B. Ingrid Olson’s work brings together aspects of photographic montage and performance. She often depicts her own body, but complicates perceptual dynamics through techniques such as blurring, segmented views, self-quotation (rephotographing her own prints), and the use of mat boards printed with images. Her fractured works, which are set largely in the artist’s studio, draw their power from the way they coerce the viewer into the artist’s viewpoint. “When your eye hits the edge of one image to find the edge of another image,” she noted in an interview with artist Lucas Blalock, “there is a kind of pushback, creating an awareness of looking rather than seeing.”

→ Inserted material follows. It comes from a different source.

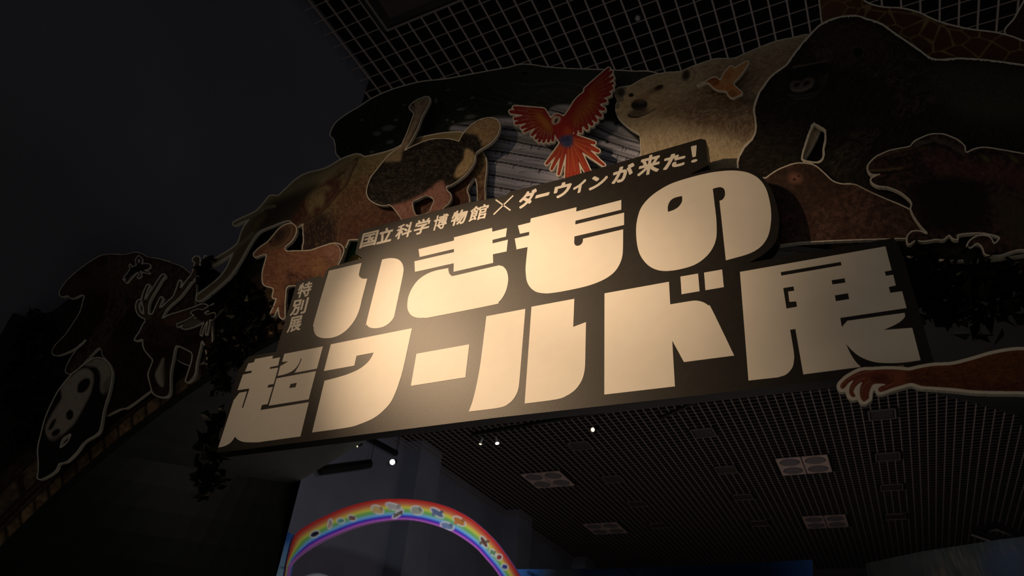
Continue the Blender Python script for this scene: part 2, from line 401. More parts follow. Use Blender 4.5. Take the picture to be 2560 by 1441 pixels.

Olson (b. 1987) lives and works in Chicago, where she earned a BFA from the School of the Art Institute in 2010. While her studies there focused on drawing and painting, she took up photography after graduation, attracted, as she said in an interview with curator Alfredo Cramerotti, by the possibility of deconstructing the gaze through performance documentation. In Mutilation, self delay (2016), for example, a section of the artist’s body, reflected in a mirror, is nested in a jumbled field of images, some printed on a mat board, her legs and torso visible—in a short-skirted cocked-knee pose—but her upper body obscured by the camera’s flash. On the mat board, part of a blurry hand can be seen, perhaps holding a camera, as if threatening to reduce the creative act to a forensic one. Olson’s conceptual frame is distancing, and yet the performativity of the central print insists on her presence. This tension is about gendered looking, which Olson at once evokes and corrects; the gaze is interrupted by the viewer’s own awareness of it.
More recently, Olson has experimented with placing montages and single photographs in plexiglass boxes to fashion a kind of photographic sculpture. Here, the tension between presence and removal plays out at a material level. In Source and crude bone (2017), on view in Olson’s current solo at the Albright-Knox Art Gallery, Buffalo, the plexiglass encases an image of the artist’s legs juxtaposed with their blurred reflections. The transparent box imbues the work with physical heft, preventing the viewer from seeing the artist’s body solely as an image.
Olson also makes modestly scaled mixed-medium architectonic relief works evoking the human form. Future Body, plastic drawing (2017) is a rectangular abstract relief, made of PVA, with a cross marking a crotch, notches suggesting a waist, and shadows suggesting the curves of breasts. Instead of reinforcing the artist’s perspective, such sculptures provoke an increased bodily awareness on the viewer’s part.